Name: Anonymous 2016-03-02 2:18

Inferior tools allow less intelligent people to create what those with greater intelligence are unable to create with Lisp.

What does this paradox mean?

Are people who choose to use Lisp actually less intelligent than people who use other languages? Is Lisp actually inferior to and less productive than these other languages? Do the few people who are able to accomplish something in Lisp actually choose it for bragging rights, the way handicaps are used in sports?

Why do people put assembly language and Lisp in the same category of difficult languages? Shouldn't the high productivity of Lisp make it one of the easy languages, like Visual Basic, Python, PHP, and JavaScript? Why is it considered a difficult accomplishment to create something useful in Lisp?

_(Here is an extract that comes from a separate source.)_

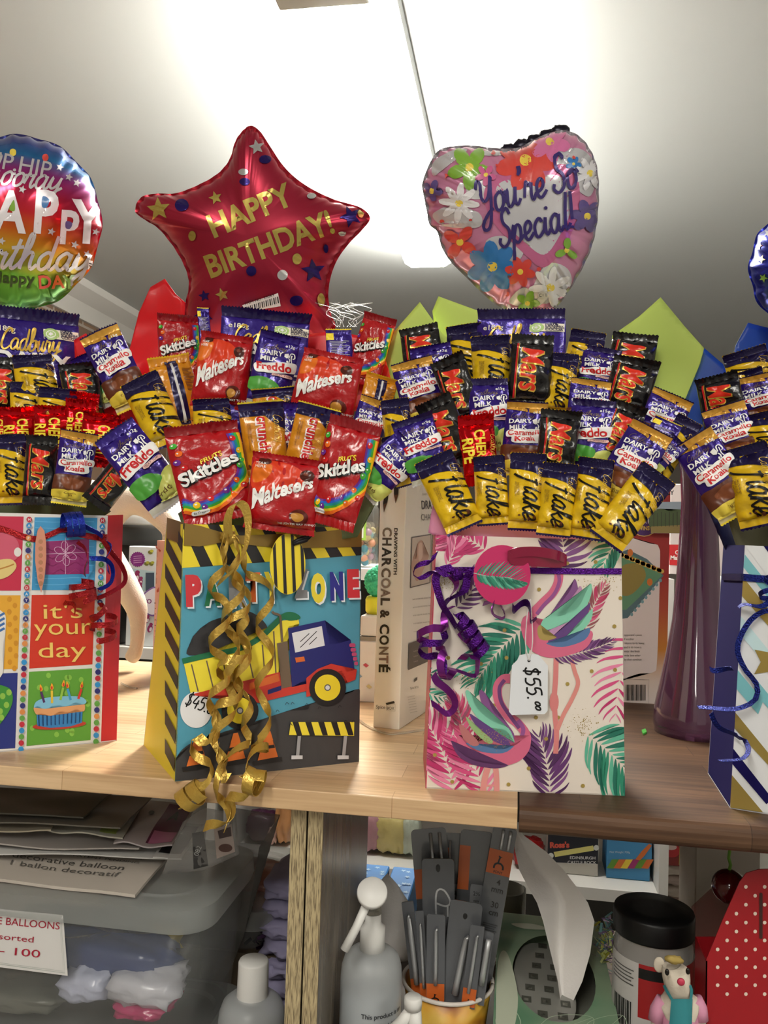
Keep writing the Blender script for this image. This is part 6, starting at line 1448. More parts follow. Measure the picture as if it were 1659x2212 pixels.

Name: Anonymous 2016-03-02 15:48

>>8
Native simple AST lets you generate your own code expansions & transformations, which is a pain in the ass in most other languages, ending up in the worst case with boilerplate-heavy overburdened shit like Java.

Lisp implementations generate good native code. The spec is one of the most specific and complete, and each major implementation is well documented in its specifics and extensions.

I don't know why people feel the need to make up shit about something they know nothing about. Sort of like how moon landing deniers can't comprehend that people actually accomplish greater things than they can imagine, so they invent fantasies where they can believe it's simply not true.